▸ **Given exercise**
Extract the complete data exactly as given.

▸ **Available data**
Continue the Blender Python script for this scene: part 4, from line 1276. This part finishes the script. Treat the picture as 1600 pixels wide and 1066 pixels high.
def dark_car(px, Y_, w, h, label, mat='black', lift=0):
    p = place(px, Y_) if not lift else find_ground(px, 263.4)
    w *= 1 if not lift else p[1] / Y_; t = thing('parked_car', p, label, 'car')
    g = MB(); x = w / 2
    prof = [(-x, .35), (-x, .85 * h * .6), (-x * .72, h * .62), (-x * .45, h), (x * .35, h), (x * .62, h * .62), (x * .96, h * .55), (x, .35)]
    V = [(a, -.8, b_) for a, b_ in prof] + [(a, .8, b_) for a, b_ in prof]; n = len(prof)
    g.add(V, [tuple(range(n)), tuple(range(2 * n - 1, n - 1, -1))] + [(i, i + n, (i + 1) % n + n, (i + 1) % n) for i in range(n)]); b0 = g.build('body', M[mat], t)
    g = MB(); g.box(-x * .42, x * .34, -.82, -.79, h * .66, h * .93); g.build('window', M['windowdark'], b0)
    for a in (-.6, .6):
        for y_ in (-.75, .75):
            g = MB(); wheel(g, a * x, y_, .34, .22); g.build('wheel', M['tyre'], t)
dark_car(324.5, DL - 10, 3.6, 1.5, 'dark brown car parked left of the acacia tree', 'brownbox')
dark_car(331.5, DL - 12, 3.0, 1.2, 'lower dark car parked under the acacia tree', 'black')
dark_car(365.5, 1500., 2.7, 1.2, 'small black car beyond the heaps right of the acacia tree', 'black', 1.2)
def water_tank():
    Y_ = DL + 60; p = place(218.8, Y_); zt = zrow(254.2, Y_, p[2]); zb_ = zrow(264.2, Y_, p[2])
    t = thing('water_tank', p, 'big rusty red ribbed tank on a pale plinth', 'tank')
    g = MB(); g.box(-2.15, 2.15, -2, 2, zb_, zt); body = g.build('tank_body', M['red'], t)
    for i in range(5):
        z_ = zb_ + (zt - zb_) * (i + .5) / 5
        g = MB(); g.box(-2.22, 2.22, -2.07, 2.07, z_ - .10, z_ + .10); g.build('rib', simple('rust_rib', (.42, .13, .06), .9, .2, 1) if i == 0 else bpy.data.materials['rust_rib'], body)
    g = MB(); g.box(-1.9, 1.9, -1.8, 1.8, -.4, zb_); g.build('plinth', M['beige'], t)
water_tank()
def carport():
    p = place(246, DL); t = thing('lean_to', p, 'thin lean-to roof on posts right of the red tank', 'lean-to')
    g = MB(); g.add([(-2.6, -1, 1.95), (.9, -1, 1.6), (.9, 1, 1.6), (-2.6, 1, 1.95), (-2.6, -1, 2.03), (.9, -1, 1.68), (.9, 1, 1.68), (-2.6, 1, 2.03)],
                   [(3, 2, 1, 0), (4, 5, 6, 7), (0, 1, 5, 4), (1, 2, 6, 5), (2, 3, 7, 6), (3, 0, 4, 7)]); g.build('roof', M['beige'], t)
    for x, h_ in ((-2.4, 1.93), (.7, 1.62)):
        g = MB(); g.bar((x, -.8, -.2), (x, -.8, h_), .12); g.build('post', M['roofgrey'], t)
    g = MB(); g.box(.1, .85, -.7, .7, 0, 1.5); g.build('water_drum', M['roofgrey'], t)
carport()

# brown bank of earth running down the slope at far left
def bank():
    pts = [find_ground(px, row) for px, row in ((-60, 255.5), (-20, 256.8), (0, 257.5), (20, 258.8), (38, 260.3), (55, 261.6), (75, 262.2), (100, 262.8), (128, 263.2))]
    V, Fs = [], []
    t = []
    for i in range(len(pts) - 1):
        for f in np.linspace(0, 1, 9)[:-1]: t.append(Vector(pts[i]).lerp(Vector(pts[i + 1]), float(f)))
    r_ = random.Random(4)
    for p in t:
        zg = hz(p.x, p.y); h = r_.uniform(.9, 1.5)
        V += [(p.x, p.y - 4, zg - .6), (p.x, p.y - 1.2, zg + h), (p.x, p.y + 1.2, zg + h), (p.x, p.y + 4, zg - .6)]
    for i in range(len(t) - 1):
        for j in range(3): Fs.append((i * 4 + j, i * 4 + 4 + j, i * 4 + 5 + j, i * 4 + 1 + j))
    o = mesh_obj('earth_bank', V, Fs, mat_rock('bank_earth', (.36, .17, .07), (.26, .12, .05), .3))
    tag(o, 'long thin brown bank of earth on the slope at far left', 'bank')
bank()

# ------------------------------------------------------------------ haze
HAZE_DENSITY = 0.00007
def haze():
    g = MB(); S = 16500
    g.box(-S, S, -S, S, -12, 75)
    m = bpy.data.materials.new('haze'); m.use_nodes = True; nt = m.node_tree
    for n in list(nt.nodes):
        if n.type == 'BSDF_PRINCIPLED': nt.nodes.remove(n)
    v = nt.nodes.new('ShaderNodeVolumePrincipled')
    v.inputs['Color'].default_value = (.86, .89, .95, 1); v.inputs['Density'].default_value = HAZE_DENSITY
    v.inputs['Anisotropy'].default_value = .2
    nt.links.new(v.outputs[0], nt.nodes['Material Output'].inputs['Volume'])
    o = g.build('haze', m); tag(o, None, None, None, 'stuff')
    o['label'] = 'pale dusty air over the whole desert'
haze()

▸ **Exercise answer**
Continue the Blender Python script for this scene: part 4, from line 1276. This part finishes the script. Treat the picture as 1600 pixels wide and 1066 pixels high.
def dark_car(px, Y_, w, h, label, mat='black', lift=0):
    p = place(px, Y_) if not lift else find_ground(px, 263.4)
    w *= 1 if not lift else p[1] / Y_; t = thing('parked_car', p, label, 'car')
    g = MB(); x = w / 2
    prof = [(-x, .35), (-x, .85 * h * .6), (-x * .72, h * .62), (-x * .45, h), (x * .35, h), (x * .62, h * .62), (x * .96, h * .55), (x, .35)]
    V = [(a, -.8, b_) for a, b_ in prof] + [(a, .8, b_) for a, b_ in prof]; n = len(prof)
    g.add(V, [tuple(range(n)), tuple(range(2 * n - 1, n - 1, -1))] + [(i, i + n, (i + 1) % n + n, (i + 1) % n) for i in range(n)]); b0 = g.build('body', M[mat], t)
    g = MB(); g.box(-x * .42, x * .34, -.82, -.79, h * .66, h * .93); g.build('window', M['windowdark'], b0)
    for a in (-.6, .6):
        for y_ in (-.75, .75):
            g = MB(); wheel(g, a * x, y_, .34, .22); g.build('wheel', M['tyre'], t)
dark_car(324.5, DL - 10, 3.6, 1.5, 'dark brown car parked left of the acacia tree', 'brownbox')
dark_car(331.5, DL - 12, 3.0, 1.2, 'lower dark car parked under the acacia tree', 'black')
dark_car(365.5, 1500., 2.7, 1.2, 'small black car beyond the heaps right of the acacia tree', 'black', 1.2)
def water_tank():
    Y_ = DL + 60; p = place(218.8, Y_); zt = zrow(254.2, Y_, p[2]); zb_ = zrow(264.2, Y_, p[2])
    t = thing('water_tank', p, 'big rusty red ribbed tank on a pale plinth', 'tank')
    g = MB(); g.box(-2.15, 2.15, -2, 2, zb_, zt); body = g.build('tank_body', M['red'], t)
    for i in range(5):
        z_ = zb_ + (zt - zb_) * (i + .5) / 5
        g = MB(); g.box(-2.22, 2.22, -2.07, 2.07, z_ - .10, z_ + .10); g.build('rib', simple('rust_rib', (.42, .13, .06), .9, .2, 1) if i == 0 else bpy.data.materials['rust_rib'], body)
    g = MB(); g.box(-1.9, 1.9, -1.8, 1.8, -.4, zb_); g.build('plinth', M['beige'], t)
water_tank()
def carport():
    p = place(246, DL); t = thing('lean_to', p, 'thin lean-to roof on posts right of the red tank', 'lean-to')
    g = MB(); g.add([(-2.6, -1, 1.95), (.9, -1, 1.6), (.9, 1, 1.6), (-2.6, 1, 1.95), (-2.6, -1, 2.03), (.9, -1, 1.68), (.9, 1, 1.68), (-2.6, 1, 2.03)],
                   [(3, 2, 1, 0), (4, 5, 6, 7), (0, 1, 5, 4), (1, 2, 6, 5), (2, 3, 7, 6), (3, 0, 4, 7)]); g.build('roof', M['beige'], t)
    for x, h_ in ((-2.4, 1.93), (.7, 1.62)):
        g = MB(); g.bar((x, -.8, -.2), (x, -.8, h_), .12); g.build('post', M['roofgrey'], t)
    g = MB(); g.box(.1, .85, -.7, .7, 0, 1.5); g.build('water_drum', M['roofgrey'], t)
carport()

# brown bank of earth running down the slope at far left
def bank():
    pts = [find_ground(px, row) for px, row in ((-60, 255.5), (-20, 256.8), (0, 257.5), (20, 258.8), (38, 260.3), (55, 261.6), (75, 262.2), (100, 262.8), (128, 263.2))]
    V, Fs = [], []
    t = []
    for i in range(len(pts) - 1):
        for f in np.linspace(0, 1, 9)[:-1]: t.append(Vector(pts[i]).lerp(Vector(pts[i + 1]), float(f)))
    r_ = random.Random(4)
    for p in t:
        zg = hz(p.x, p.y); h = r_.uniform(.9, 1.5)
        V += [(p.x, p.y - 4, zg - .6), (p.x, p.y - 1.2, zg + h), (p.x, p.y + 1.2, zg + h), (p.x, p.y + 4, zg - .6)]
    for i in range(len(t) - 1):
        for j in range(3): Fs.append((i * 4 + j, i * 4 + 4 + j, i * 4 + 5 + j, i * 4 + 1 + j))
    o = mesh_obj('earth_bank', V, Fs, mat_rock('bank_earth', (.36, .17, .07), (.26, .12, .05), .3))
    tag(o, 'long thin brown bank of earth on the slope at far left', 'bank')
bank()

# ------------------------------------------------------------------ haze
HAZE_DENSITY = 0.00007
def haze():
    g = MB(); S = 16500
    g.box(-S, S, -S, S, -12, 75)
    m = bpy.data.materials.new('haze'); m.use_nodes = True; nt = m.node_tree
    for n in list(nt.nodes):
        if n.type == 'BSDF_PRINCIPLED': nt.nodes.remove(n)
    v = nt.nodes.new('ShaderNodeVolumePrincipled')
    v.inputs['Color'].default_value = (.86, .89, .95, 1); v.inputs['Density'].default_value = HAZE_DENSITY
    v.inputs['Anisotropy'].default_value = .2
    nt.links.new(v.outputs[0], nt.nodes['Material Output'].inputs['Volume'])
    o = g.build('haze', m); tag(o, None, None, None, 'stuff')
    o['label'] = 'pale dusty air over the whole desert'
haze()